* **SET TASK**
Among the lines below, how many carry the string "scene"? Reply with a number and nothing else.

* **INFORMATION SHOWN**
........

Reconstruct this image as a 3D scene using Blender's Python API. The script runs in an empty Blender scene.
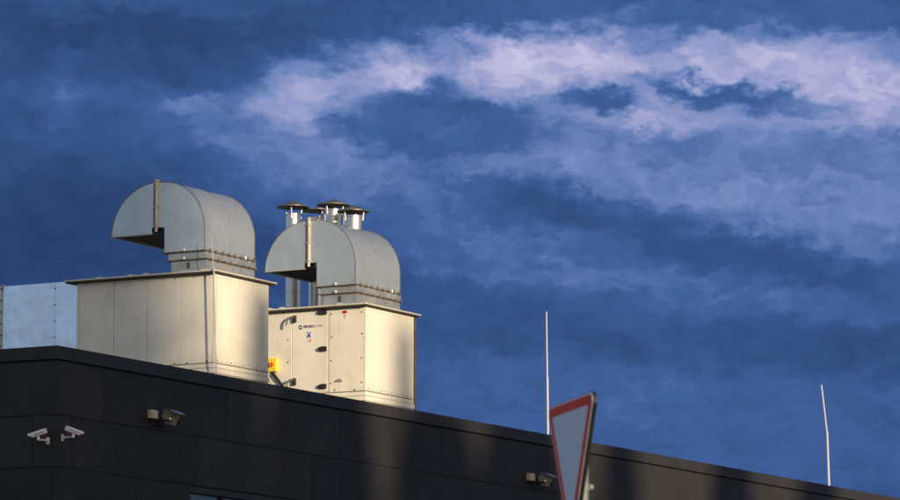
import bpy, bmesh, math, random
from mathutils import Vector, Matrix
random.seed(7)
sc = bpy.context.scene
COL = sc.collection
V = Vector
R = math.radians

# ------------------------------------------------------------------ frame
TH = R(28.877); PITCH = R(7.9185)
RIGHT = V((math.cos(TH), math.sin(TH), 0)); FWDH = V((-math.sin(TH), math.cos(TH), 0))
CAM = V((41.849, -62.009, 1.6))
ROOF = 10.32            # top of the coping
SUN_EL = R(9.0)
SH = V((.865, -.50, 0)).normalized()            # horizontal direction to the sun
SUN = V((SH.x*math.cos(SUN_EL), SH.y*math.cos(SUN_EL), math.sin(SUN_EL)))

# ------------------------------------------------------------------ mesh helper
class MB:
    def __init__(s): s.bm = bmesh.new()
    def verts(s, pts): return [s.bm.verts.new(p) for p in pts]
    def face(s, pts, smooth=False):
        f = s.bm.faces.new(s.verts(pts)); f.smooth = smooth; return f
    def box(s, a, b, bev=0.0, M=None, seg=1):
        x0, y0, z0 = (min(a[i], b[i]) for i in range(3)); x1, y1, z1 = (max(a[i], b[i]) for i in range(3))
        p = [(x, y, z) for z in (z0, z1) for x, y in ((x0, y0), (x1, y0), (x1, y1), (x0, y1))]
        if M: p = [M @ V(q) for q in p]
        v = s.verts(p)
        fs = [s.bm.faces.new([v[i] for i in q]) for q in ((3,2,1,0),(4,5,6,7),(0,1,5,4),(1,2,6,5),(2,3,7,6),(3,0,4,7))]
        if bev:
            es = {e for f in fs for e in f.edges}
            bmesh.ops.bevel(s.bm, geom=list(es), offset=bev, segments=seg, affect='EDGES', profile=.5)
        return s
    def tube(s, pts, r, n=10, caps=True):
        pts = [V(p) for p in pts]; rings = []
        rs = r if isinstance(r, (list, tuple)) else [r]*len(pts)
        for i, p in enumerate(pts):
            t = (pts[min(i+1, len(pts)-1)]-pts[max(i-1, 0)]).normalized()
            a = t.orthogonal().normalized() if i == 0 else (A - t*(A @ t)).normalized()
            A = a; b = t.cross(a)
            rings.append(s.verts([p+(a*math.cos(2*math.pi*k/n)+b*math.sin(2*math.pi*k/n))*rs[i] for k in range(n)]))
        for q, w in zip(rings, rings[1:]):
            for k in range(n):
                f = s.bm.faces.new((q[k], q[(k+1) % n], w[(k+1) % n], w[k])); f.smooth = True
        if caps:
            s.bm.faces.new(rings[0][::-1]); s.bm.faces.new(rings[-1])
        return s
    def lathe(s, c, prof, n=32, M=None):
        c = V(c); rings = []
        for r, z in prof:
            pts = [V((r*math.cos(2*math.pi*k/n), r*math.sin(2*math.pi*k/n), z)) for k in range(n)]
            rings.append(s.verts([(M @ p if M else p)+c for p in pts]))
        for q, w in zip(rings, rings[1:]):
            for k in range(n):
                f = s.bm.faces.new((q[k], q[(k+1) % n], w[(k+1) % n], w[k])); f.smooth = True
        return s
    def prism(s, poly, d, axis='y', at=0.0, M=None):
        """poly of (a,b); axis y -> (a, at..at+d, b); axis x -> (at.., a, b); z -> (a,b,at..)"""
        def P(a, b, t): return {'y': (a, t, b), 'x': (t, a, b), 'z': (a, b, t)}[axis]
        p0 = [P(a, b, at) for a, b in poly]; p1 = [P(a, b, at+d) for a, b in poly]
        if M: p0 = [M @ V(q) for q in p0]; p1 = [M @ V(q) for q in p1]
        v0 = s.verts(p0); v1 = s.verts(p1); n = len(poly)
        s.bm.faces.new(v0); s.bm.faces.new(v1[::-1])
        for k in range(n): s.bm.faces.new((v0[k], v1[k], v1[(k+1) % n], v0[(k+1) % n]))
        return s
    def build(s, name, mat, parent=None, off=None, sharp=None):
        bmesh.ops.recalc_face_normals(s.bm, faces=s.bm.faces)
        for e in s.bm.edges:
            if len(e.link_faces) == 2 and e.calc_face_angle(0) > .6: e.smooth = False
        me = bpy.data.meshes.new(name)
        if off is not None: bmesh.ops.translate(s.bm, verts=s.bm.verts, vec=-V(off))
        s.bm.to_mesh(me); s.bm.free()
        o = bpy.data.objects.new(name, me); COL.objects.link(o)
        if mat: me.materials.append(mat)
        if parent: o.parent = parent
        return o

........

* **RESULT OF THE TASK**
2